In this article, we’ll cover how consumer expectations about fraud and fraud protection are changing, including how confident consumers are in their ability to identify scams and how they are increasingly expecting their financial institutions to shield them.

Financial institutions make modern life possible. Whether you’re visiting an ATM, buying lunch, applying for a mortgage, starting a business, or even planning your future, your financial institution plays an important role in almost every day of people’s lives. But as people’s lives are changing, so are their relationships with their financial institutions.

Consumers are demanding more value from their financial institutions, and with scams and fraud more common and more convincing than ever, consumers want their financial institutions to step into a new role: protecting them from these threats.

Here are four surprising facts about consumers and fraud and their changing expectation regarding fraud protection and prevention:

Consumers are confident they can spot scams—but the reality is much different

While most people are aware of how convincing scams can be these days, especially with the rise of AI, consumers are still overwhelmingly confident that they can spot a scam. In fact, 81 percent of consumers say they can spot scams. But with 71 percent of Americans saying they were scammed in the past year due to AI-powered scams and new schemes, it’s clear that consumers require effective protection against scams.

Consumers are losing more than ever to scams—and cryptocurrency scams are bringing in huge losses

Unfortunately, scammers are endlessly creative, constantly coming with new ways to trick consumers out of their money. And with losses to scams topping over $20 billion in 2025, a 26 percent increase over the year prior, it’s clear that scams are more convincing than ever.

Surprisingly, cryptocurrency scams accounted for over half of scam losses in 2025 with over $11 billion in losses.

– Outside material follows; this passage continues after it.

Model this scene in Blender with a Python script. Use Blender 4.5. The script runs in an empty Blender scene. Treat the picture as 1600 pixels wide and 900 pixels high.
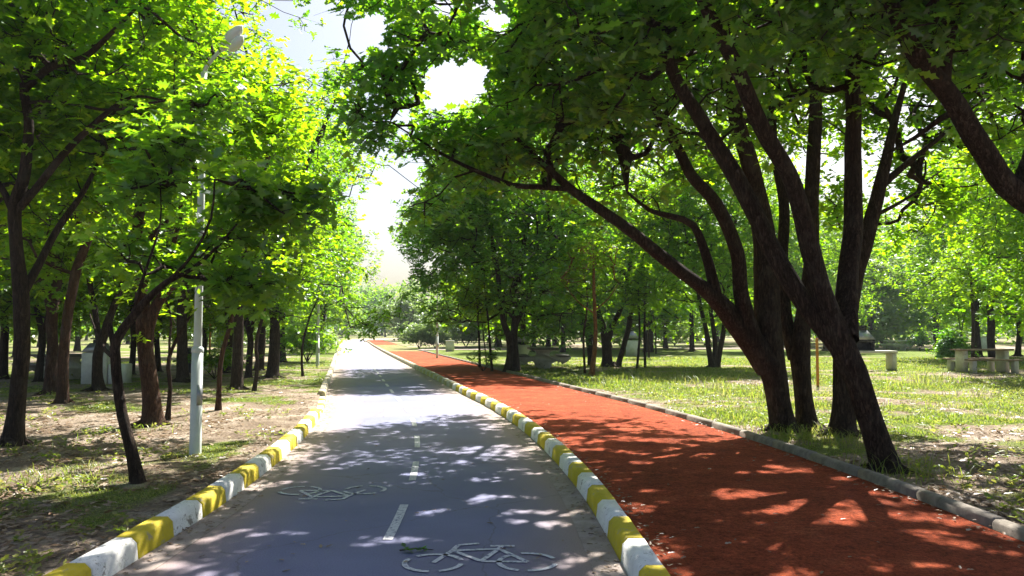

This results are clear: not only do consumers need the right education and tools to protect them from scams, but they also need financial coverage that protects their cryptocurrency as well.

Scam infographic

Consumers are relying on financial institutions to protect them from fraud and scams

With the rise of scams, consumer expectations regarding their financial institutions are changing. 22 million Americans lost money to scams in 2025, and now many consumers are expecting that their financial institutions protect them from scams. 97 percent say fraud prevention is the most important thing when choosing where to bank, and 76 percent of consumers believe that their financial institution should protect them from scams, signaling that a majority of consumers not only recognize the threat of scams, but are looking for more protection.

Consumers want more than just prevention—they want financial protection too

Protection from scams can take many forms—education, scam detection across emails, messages, apps, phone calls, and notifications, and more.

For consumers, however, they’re looking for protection where it matters most—their finances. With 67 percent of consumers agree they should be reimbursed for scams, even when they personally authorized the transaction, it’s clear that consumers recognize how convincing scams can be and that they want coverage that will protect them in the event they fall victim to one.